Building on seven years of working to enable global stakeholders to transform funding practices and support positive systems change, RPA is pleased to release Facilitating Equitable Systems Change: A Guide to Help Foundation Board Members and Executive Leadership Lead the Way.

This new publication is designed for board members and executive leadership of foundations and other philanthropic entities who are interested in adopting approaches to support systems change that embeds equity and disrupts entrenched injustices that their institutions address. The guide serves as a roadmap for embedding systems change as a priority. It also provides an overview of systems change concepts and frameworks, as well as peer perspectives and insights.

“Philanthropy has a critical role in driving a more equitable and just society. However, it also has a responsibility to transform many of the existing funding practices that perpetuate inequities and stymie systemic impact. This guide incorporates seven years of listening and learning with stakeholders around the globe about ways to unlock solutions to some of the greatest challenges of our time. Tackling problems at their roots, and grounding work with grantee partners in equity, carry the promise of greater, enduring impact and lasting change,” said Heather Grady, Vice President at Rockefeller Philanthropy Advisors. “

There are numerous benefits for philanthropy, grantees, and society when viewing challenges and solutions through a systems lens, from unlocking new resources to innovating new collaborative approaches to address complex problems.

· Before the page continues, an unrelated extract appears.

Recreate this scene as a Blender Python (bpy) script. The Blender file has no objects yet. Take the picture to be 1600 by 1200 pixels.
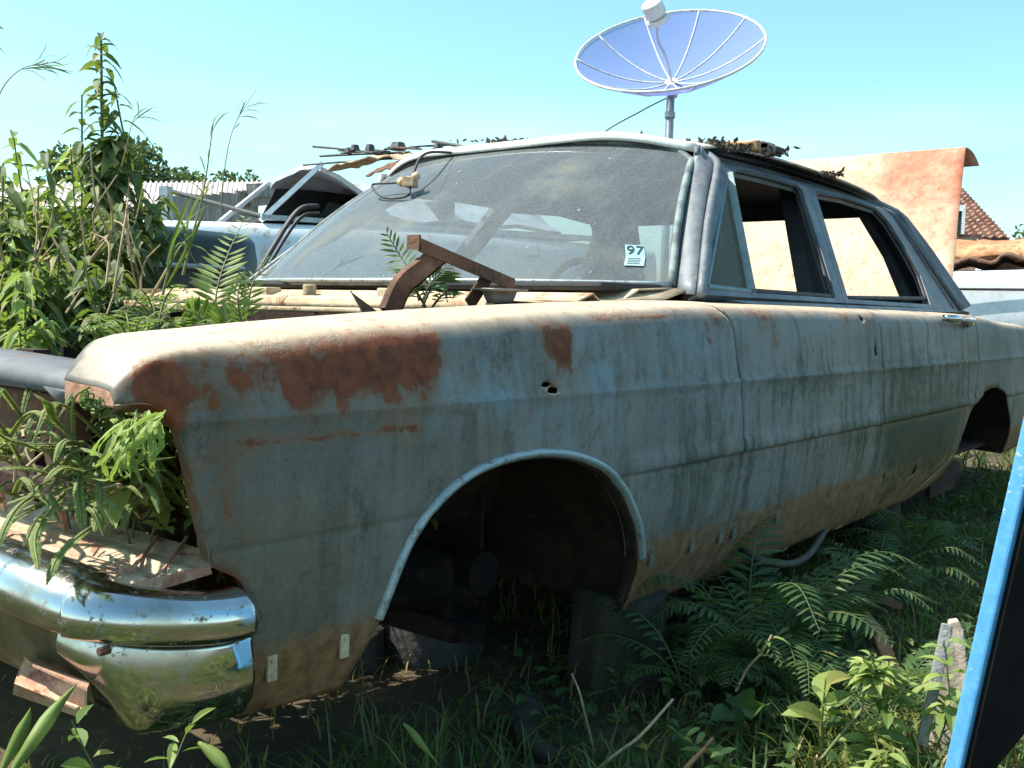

RPA’s guide underscores how leadership can be uniquely instrumental in transforming an organization’s approach to embracing systems change. It addresses some long-held assumptions that may impede foundations from moving in this direction. Philanthropic leaders will learn the right questions to ask and key steps to advance systems change within their organizations. . The guide also presents beneficial behaviors even if a philanthropic leader decides not to pursue systems change.